Warum westliche Führungskräfte, die China besuchen, verängstigt zurückkommen – Robotik hat Peking in vielen Branchen in eine beherrschende Stellung katapultiert
https://www.telegraph.co.uk/business/2025/10/12/why-western-executives-visit-china-coming-back-terrified/
3 Kommentare
From the article
“It’s the most humbling thing I’ve ever seen,” said Ford’s chief executive about his recent trip to China.
After visiting a string of factories, Jim Farley was left astonished by the technical innovations being packed into Chinese cars – from self-driving software to facial recognition.
“Their cost and the quality of their vehicles is far superior to what I see in the West,” Farley warned in July.
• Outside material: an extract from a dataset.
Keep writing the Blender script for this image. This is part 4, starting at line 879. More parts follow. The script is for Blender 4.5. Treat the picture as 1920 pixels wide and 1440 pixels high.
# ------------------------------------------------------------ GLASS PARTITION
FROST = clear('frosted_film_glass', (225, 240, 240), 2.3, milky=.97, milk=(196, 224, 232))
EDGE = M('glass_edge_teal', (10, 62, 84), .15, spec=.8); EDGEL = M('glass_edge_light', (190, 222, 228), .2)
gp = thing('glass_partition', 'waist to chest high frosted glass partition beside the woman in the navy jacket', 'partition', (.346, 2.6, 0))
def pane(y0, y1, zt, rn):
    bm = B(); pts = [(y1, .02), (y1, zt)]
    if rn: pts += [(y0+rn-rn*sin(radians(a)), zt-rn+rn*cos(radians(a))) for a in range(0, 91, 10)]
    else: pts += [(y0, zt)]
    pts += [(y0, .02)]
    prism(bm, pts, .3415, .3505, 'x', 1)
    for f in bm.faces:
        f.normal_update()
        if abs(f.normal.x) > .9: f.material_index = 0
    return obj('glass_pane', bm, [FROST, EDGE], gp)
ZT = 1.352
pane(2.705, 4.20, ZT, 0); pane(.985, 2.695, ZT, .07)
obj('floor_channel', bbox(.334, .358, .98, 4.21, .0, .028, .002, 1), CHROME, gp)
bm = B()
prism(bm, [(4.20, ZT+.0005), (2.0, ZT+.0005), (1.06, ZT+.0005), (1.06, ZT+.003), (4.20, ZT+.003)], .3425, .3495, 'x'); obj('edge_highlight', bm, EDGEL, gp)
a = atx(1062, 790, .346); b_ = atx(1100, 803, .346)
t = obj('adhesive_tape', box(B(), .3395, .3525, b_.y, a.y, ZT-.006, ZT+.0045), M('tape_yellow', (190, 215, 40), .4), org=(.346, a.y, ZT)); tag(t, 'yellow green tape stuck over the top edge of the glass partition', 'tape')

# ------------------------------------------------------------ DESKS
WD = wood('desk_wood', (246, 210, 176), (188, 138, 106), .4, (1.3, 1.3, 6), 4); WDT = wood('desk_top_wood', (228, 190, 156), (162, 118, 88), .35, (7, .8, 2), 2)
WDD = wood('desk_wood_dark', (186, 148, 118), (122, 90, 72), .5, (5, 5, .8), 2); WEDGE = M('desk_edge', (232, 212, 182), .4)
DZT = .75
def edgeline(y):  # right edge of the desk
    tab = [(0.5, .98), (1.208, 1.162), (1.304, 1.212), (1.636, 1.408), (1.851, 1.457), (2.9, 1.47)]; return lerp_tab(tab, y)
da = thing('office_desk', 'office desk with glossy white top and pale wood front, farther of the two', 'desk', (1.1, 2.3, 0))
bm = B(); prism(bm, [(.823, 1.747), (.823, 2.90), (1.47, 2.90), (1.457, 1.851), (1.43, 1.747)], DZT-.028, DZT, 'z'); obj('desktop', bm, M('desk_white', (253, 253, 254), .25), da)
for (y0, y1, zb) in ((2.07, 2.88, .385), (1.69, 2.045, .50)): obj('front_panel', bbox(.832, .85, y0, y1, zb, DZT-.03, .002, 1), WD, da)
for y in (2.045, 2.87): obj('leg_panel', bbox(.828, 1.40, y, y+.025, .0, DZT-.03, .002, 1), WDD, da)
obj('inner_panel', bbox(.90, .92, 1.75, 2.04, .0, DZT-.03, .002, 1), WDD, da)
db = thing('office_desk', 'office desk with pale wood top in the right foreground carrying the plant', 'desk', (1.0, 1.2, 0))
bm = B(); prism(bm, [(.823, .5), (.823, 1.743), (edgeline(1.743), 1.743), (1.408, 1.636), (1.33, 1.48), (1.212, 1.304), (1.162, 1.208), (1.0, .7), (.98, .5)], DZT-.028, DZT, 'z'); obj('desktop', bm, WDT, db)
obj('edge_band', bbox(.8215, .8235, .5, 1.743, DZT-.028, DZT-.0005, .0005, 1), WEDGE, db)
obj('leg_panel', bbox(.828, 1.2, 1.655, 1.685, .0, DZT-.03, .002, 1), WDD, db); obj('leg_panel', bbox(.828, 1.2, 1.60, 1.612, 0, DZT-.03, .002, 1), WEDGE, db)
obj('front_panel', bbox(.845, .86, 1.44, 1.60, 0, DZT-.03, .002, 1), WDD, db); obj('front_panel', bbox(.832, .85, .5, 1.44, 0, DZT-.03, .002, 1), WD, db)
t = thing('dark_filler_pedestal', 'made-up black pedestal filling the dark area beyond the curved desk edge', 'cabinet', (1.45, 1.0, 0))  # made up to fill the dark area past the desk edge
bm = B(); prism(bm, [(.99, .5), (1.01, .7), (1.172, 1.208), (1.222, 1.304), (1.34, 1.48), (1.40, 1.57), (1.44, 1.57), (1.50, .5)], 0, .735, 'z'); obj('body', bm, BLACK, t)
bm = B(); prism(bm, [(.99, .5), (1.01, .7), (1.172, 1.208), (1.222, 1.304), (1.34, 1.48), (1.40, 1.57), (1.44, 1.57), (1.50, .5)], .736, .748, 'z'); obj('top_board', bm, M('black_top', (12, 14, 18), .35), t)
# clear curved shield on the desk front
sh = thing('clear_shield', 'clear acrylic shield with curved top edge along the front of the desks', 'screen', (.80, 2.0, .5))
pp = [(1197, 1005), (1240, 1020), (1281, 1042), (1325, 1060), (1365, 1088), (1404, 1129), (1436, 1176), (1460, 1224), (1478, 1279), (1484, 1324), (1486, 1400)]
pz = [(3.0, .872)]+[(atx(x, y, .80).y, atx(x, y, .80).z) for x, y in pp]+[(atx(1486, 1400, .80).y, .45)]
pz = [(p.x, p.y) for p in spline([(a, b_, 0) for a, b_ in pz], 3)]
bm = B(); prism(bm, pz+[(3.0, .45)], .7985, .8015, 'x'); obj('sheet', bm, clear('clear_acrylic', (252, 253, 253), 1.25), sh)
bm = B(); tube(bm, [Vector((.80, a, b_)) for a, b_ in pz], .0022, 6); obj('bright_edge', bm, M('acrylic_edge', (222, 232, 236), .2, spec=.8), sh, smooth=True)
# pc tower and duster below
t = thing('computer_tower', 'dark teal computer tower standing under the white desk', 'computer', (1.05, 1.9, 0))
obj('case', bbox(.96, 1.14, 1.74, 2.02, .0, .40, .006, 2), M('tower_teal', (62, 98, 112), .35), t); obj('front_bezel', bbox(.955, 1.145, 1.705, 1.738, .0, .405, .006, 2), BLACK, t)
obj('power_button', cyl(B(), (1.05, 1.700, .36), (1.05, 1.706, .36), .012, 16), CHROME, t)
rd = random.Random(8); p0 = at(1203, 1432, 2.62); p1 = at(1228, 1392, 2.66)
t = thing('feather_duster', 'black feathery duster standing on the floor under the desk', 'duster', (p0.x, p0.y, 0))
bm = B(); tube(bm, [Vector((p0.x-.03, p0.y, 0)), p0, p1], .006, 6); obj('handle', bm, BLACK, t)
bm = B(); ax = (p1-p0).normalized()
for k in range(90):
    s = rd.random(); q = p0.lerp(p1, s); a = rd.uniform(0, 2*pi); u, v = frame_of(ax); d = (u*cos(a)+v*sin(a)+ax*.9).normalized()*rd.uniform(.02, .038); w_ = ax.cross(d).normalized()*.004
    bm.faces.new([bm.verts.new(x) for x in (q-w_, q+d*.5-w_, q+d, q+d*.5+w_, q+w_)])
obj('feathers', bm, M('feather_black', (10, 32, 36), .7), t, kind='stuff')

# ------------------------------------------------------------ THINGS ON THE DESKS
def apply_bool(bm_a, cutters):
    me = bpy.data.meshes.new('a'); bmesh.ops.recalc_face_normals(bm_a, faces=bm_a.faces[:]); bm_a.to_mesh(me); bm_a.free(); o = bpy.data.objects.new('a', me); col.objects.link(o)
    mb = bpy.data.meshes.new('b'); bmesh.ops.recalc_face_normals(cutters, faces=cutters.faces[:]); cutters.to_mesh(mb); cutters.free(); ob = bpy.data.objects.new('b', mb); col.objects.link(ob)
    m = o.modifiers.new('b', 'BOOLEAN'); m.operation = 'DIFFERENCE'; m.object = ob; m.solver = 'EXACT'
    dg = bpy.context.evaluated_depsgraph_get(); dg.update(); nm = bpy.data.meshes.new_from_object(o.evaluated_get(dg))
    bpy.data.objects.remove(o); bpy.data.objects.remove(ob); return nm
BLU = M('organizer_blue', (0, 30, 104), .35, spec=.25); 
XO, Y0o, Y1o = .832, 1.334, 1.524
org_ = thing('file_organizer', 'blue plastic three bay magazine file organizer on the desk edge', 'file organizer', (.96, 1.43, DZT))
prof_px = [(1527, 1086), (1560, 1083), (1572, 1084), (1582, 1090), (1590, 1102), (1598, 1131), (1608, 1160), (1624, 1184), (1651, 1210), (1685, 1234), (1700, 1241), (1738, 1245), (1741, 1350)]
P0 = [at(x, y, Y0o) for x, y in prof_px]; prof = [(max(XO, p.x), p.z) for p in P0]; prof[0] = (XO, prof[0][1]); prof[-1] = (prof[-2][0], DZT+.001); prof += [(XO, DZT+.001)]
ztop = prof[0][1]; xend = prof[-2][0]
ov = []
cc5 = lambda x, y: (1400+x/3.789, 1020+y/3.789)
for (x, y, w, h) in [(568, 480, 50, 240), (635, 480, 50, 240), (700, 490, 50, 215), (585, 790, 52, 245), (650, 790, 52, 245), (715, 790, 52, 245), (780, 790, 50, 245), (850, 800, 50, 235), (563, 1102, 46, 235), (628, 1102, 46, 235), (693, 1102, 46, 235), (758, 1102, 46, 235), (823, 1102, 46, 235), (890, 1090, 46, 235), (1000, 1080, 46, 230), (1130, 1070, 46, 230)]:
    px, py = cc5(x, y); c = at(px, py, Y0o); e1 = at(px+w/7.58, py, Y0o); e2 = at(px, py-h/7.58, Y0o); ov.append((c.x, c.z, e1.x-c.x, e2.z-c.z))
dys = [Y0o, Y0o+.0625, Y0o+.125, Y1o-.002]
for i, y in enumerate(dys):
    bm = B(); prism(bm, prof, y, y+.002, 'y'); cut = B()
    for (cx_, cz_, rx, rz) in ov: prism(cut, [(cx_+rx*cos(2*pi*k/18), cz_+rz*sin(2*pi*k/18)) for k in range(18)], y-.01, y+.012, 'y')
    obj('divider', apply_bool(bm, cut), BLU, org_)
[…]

“We are in a global competition with China, [and it’s not just EVs](https://www.telegraph.co.uk/business/2025/10/06/chinese-carmakers-uk-sales-rocket-tenfold/). And if we lose this, we do not have a future at Ford.”
Also from the article
Other executives describe vast, “dark factories” where robots do so much of the work alone that there is no need to even leave the lights on for humans.
“We visited a dark factory producing some astronomical number of mobile phones,” recalls Greg Jackson, the boss of British energy supplier Octopus.
“The process was so heavily automated that there were no workers on the manufacturing side, just a small number who were there to ensure the plant was working.
“You get this sense of a change, where China’s competitiveness has gone from being about government subsidies and low wages to a tremendous number of highly skilled, educated engineers who are innovating like mad.”
I think there are many more reasons than just robotics contributing to China stealing away #1 positions in various industries. If anything if executives are coming back terrified its only because they realize how much further they have to go to cut labor and reduce costs when they’re already razing whats around them as fast as they can and probably can’t keep pace.
Its the problem with focusing on hording wealth and investments consolidation rather than actual reinvestment into people and innovation.